Beklentidedir insan ve bundandır bekli de insanları hep bir kalıba koyuşumuz. “Sen bu yere çok güzel oldun, hadi giriver içine dediğimiz”. Ama burada unuttuğumuz bir şey vardır ki o da herkesin kendine özgü bir yaradılış tabiatının olduğudur. Ve biz her ne kadar çabalasak da kişinin yeri onu layık gördüğümüz yer değilse yerini yadırgayacak, sığdırmaya çalıştığımız mekana belki sığmayacak, belki küçük kalacak, belki de içeriye girmek için kendini parçalaması gerekecektir.
Bir denizi gölete sığdırmaya çalışsan ne olur? Denizin enginliğinden vazgeçmesi gerekir. Halbuki o akıp gitmeyi, dalgalanmayı, yeri gelince coşmayı, kendine hayran bırakmayı sever. Gölet olmaya çalışsa, kendinden vazgeçer. Coşkunluğunu durdurur. Hayatın can nefesinden yara alır gibi bir şey olur.
Peki bir karıncayı denize atsak ve orada yaşayacaksın desek ne olur? Niye atıyoruz şimdi durup dururken demeyin. Yaşadığımız hayatta insanlarla her günkü iletişimimizde yaptığımız hataların farkına varmak için ezberlerimizi bozarak ilerlemeliyiz.

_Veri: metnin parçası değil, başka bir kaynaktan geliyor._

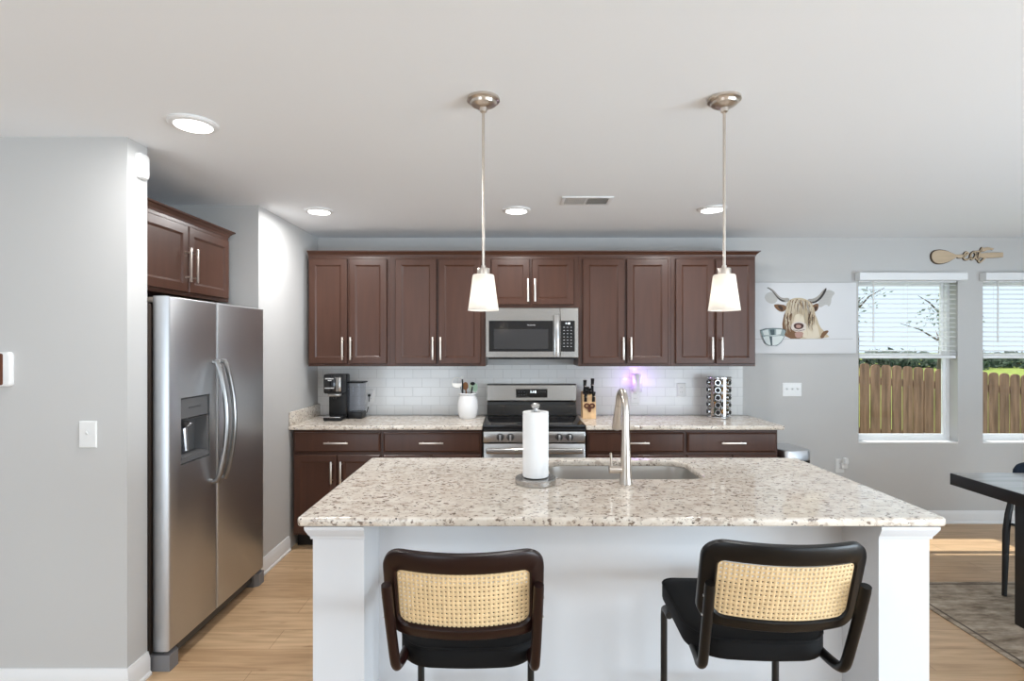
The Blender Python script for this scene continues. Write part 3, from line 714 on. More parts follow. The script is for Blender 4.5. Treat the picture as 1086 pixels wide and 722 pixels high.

Karıncaya dönersek, o hayatını kazanmak için durmadan yorulmadan hep bir koşuşturma içindedir. O toprağı eşeleyerek yuvasını kurmayı sever. Toprak kokusu olmadan yolunu bulamaz, yiyeceklerini saklayamaz. Deniz güzeldir ama onu korkutur yine de. Alışmamıştır. Çok büyüktür ona göre, boğulma korkusuyla didinir durur içinde. Yadırgar yerini. Çünkü onun yeri orası değildir.
Adalet ve zülüm kavramları geldi aklıma. Adalet bir şeyi ait olduğu yere koymaktı. Muhatabımıza ait olduğu yerin dışında bir kapıyı gösterdiğimizde ise bu onun için bir zulümdü. Yaratıcımız bize “zulmetmeyin” demişti, zulmetmeyin. Rabbül Alemin böyle der iken çevremizdeki insanları yerine getiremeyecekleri vazifelerle yükümlü kılmak sırf kendi isteğimiz bu yönde diye diretmek ne kadar da acı dolu haykırıyordu her yanından.
Sevelim. Sevemiyorsak en azından zulmetmeyelim.
Kendinden vazgeçen insanın kime ne faydası olur ki?
Kendi içini diriltemeyen, kimi diriltebilir?